Szymon Marciniak has been selected as the on-field official for this weekend’s World Cup final between France and Argentina.
FIFA’s chairman of referees, Pierluigi Collina, has been tasked with evaluating officials throughout the tournament in Qatar to decide which team will be given the showpiece event. And it has now been confirmed the team from Poland will be in charge at the Lusail Stadium as the two international heavyweights go toe-to-toe.
Marciniak will become the first Pole to referee a World Cup final - and will be joined by assistants Paweł Sokolnicki and Tomasz Listkiewicz. The 41-year-old has been given the nod having already officiated both of the sides to have reached the final.

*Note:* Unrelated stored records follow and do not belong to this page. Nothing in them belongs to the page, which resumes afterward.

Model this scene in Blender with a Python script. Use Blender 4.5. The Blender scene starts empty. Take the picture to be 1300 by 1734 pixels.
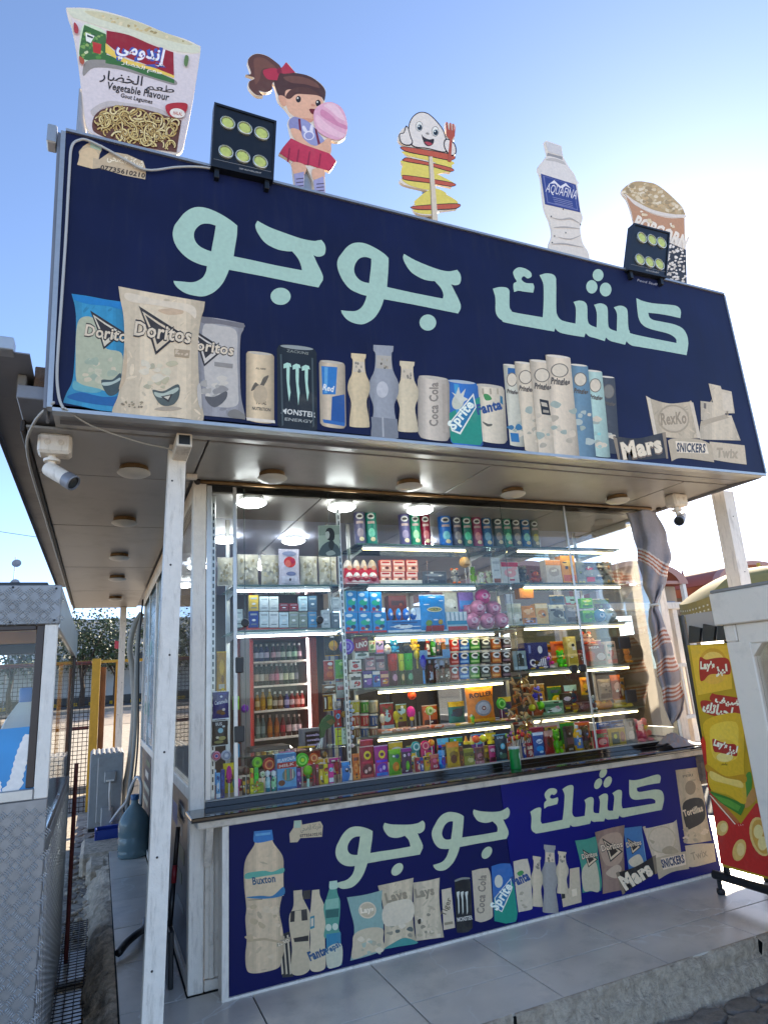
import bpy, math, random
from mathutils import Vector, Matrix
from mathutils.geometry import tessellate_polygon
R = math.radians
random.seed(7)
S = bpy.context.scene
COL = S.collection

# ---------------------------------------------------------------- camera, sky, sun, exposure
CP = Vector((-0.620443, -3.528373, 1.42)); FPX = 1079.107; PU, PV = 650.0, 867.0
ROW = [Vector((0.91674441, -0.39436301, -0.06369847)), Vector((0.04281209, 0.25552878, -0.96585308)), Vector((0.39717352, 0.88271335, 0.25113809))]
cam_d = bpy.data.cameras.new('camera'); cam = bpy.data.objects.new('camera', cam_d); COL.objects.link(cam)
mw = Matrix((( ROW[0].x, -ROW[1].x, -ROW[2].x, CP.x), (ROW[0].y, -ROW[1].y, -ROW[2].y, CP.y), (ROW[0].z, -ROW[1].z, -ROW[2].z, CP.z), (0, 0, 0, 1)))
cam.matrix_world = mw
cam_d.sensor_fit = 'VERTICAL'; cam_d.sensor_height = 36.0; cam_d.lens = 36.0 * FPX / 1734.0
cam_d.clip_start = 0.05; cam_d.clip_end = 3000
S.camera = cam

SUN_EL, SUN_AZ = 23.0, 52.0
sv = Vector((math.sin(R(SUN_AZ)) * math.cos(R(SUN_EL)), math.cos(R(SUN_AZ)) * math.cos(R(SUN_EL)), math.sin(R(SUN_EL))))
W = bpy.data.worlds.new('World'); S.world = W; W.use_nodes = True
wn = W.node_tree; bg = wn.nodes['Background']; sky = wn.nodes.new('ShaderNodeTexSky')
sky.sky_type = 'NISHITA'; sky.sun_disc = False; sky.sun_elevation = R(SUN_EL); sky.sun_rotation = R(SUN_AZ)
sky.air_density = 0.45; sky.dust_density = 0.15; sky.ozone_density = 1.0; sky.altitude = 0
wn.links.new(sky.outputs[0], bg.inputs[0]); bg.inputs[1].default_value = 0.15
sl = bpy.data.lights.new('sun', 'SUN'); so = bpy.data.objects.new('sun', sl); COL.objects.link(so)
sl.energy = 5.0; sl.angle = R(0.6); sl.color = (1.0, 0.86, 0.66)
so.rotation_euler = (-sv).to_track_quat('-Z', 'Y').to_euler(); so.location = (8, 6, 8)
S.view_settings.view_transform = 'Standard'; S.view_settings.look = 'None'
S.view_settings.gamma = 1.0; S.view_settings.use_curve_mapping = False
S.view_settings.exposure = 1.75
S.render.engine = 'CYCLES'
S.cycles.use_denoising = True; S.cycles.max_bounces = 10; S.cycles.transparent_max_bounces = 24
S.cycles.diffuse_bounces = 4; S.cycles.glossy_bounces = 4; S.cycles.transmission_bounces = 6
S.cycles.sample_clamp_indirect = 6.0; S.cycles.caustics_reflective = False; S.cycles.caustics_refractive = False

# ---------------------------------------------------------------- where a photo point lies on a known plane
def ray(u, v):
    a, b = (u - PU) / FPX, (v - PV) / FPX
    return ROW[0] * a + ROW[1] * b + ROW[2]
def onX(u, v, X): d = ray(u, v); return CP + d * ((X - CP.x) / d.x)
def onY(u, v, Y): d = ray(u, v); return CP + d * ((Y - CP.y) / d.y)
def onZ(u, v, Z): d = ray(u, v); return CP + d * ((Z - CP.z) / d.z)
def ux(u, Y, z):           # X of photo column u on the line (Y, z)
    k = (u - PU) / FPX; n = ROW[0] - ROW[2] * k
    return CP.x - (n.y * (Y - CP.y) + n.z * (z - CP.z)) / n.x
def vz(v, X, Y):           # Z of photo row v on the upright (X, Y)
    k = (v - PV) / FPX; n = ROW[1] - ROW[2] * k
    return CP.z - (n.x * (X - CP.x) + n.y * (Y - CP.y)) / n.z

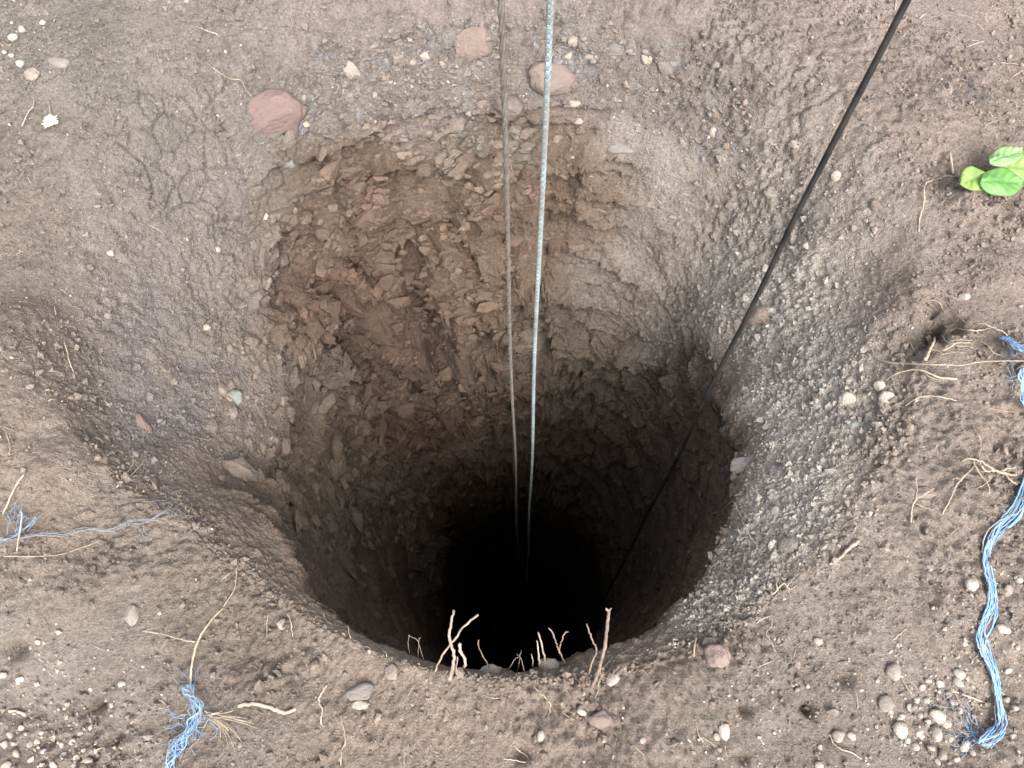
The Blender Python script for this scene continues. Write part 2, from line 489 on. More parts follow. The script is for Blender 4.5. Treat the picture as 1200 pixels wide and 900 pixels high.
# gravelly band: knobbly
gv = gravel > .02
q = flat[gv]
F1, F2, rc, V = worley(q * 33 + perlin(q * 30, 50)[:, None] * .4, 9)
D[gv] += gravel[gv] * (np.clip(.62 - F1, 0, 1) * .042 * rc[:, 0] ** 1.5 - .004 + fbm(q * 30, 3, 52, .6) * .012)
# slopes: coarse lumps and drag marks running downhill
sl = (leftslope + rightslope) > .02
q = flat[sl]
lm = fbm(q * np.array([13, 13, 9], np.float32), 4, 55, .55)
F1, F2, rc, V = worley(q * 30 + perlin(q * 25, 56)[:, None] * .5, 10)
D[sl] += np.clip(leftslope + rightslope, 0, 1)[sl] * (lm * .015 + np.clip(F2 - F1, 0, .4) * .008 * rc[:, 0] ** 2 + fbm(q * 75, 3, 58, .7) * .008)
# dry cracks in the smooth soil
ck = np.zeros(len(flat), np.float32)
for (px, py, r0, sc_) in ((890, 25, .20, 17), (215, 140, .17, 15), (300, 60, .17, 13), (1000, 90, .14, 14), (460, 5, .25, 15)):
    c = plan(px, py)
    m_ = np.exp(-((x - c.x) ** 2 + (y - c.y) ** 2) / r0 ** 2)
    k_ = (m_ > .12) & near & (z > -.35)
    if k_.any():
        qq = flat[k_] * sc_ + np.stack([perlin(flat[k_] * 14, 60), perlin(flat[k_] * 14, 61), 0 * flat[k_][:, 0]], 1) * .4
        F1, F2, rc, V = worley(qq, 12)
        lim = sstep(-.15, .2, perlin(flat[k_] * 8, 62) + .2)
        ck[k_] = np.maximum(ck[k_], np.clip(1 - (F2 - F1) / .10, 0, 1) * sstep(.12, .4, m_[k_]) * lim)
D -= ck * .014
# small burrow holes and hollows
HOLES = [(27, 766, .016, .035), (111, 826, .013, .03), (947, 830, .012, .035), (872, 830, .010, .025), (993, 794, .014, .022), (612, 884, .014, .025),
         (870, 890, .013, .02), (135, 866, .010, .02), (1083, 388, .036, .085), (1060, 405, .04, .03), (1040, 150, .010, .02)]
hn1 = perlin(flat * 40, 81); hn2 = perlin(flat * 40, 82)
for (px, py, r0, dp) in HOLES:
    c = plan(px, py, 0.0 if px < 1050 or py < 200 else -.01)
    dd = ((x - c.x + low3 * r0 * .5 + hn1 * r0 * .5) ** 2 + (y - c.y + low2 * r0 * .4 + hn2 * r0 * .5) ** 2) / r0 ** 2
    D -= dp * np.exp(-dd ** 1.3) * (z > -.25)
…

The Polish ref oversaw France’s 2-1 win over Denmark in the group stages, before being awarded Argentina’s round-of-16 victory vs Australia. Marciniak was selected over a host of officials, including Wilton Sampaio, who enraged England’s stars during their quarter-final defeat to the French.
Sampaio remained in Qatar for the final stages, despite appearing to make a glut of errors during the Three Lions’ painful exit. The Chilean ref failed to see a potential foul on Bukayo Saka for the first goal, before failing to award a first-half penalty for Harry Kane.
Sampaio did give England two spot kicks in the second half, albeit the second of which came after a lengthy VAR check. And while Gareth Southgate refused to criticise his performance in his own post-match autopsy, a selection of heartbroken players pointed the blame.
Harry Maguire told BBC Sport: "Big decisions went against us, a lot of decisions went against us, should I say. I think the referee’s decision-making throughout the game was really poor. We always stand here and as players we get criticised.
"So it would be nice to see if he comes out and says whether he’s had a good game or not. Because there were so many decisions in that first half where they made five, six early fouls. I think H [Harry Kane] was outside the box but it was a clear foul.
"He didn’t in the second half, Bukayo’s is a clear foul leading up to their first goal. Big moments, big decisions, you expect to get some right but unfortunately tonight we didn’t get any."
Jude Bellingham was similarly unimpressed, admitting Sampaio wasn’t at the level required: “Not great, if I am being honest, not great. Anyone can have a bad game - players and referees - but I think he wasn’t where he should have been in terms of the level for a game like this.
“I think there were a few around the box - and you know how deadly we are from set-pieces, any one of those could have made the difference. This is definitely not me putting it all on him - we played the game but I don’t think he was at the level…”
English official Michael Oliver was sent home despite a solid tournament, whilst Anthony Taylor stayed in Qatar but wasn’t in consideration to get the whistle for the final.
Meanwhile, beaten semi-finalists have formalised their own grievances with referees, filing an official complaint regarding Cesar Ramos’ performance during their own loss to France.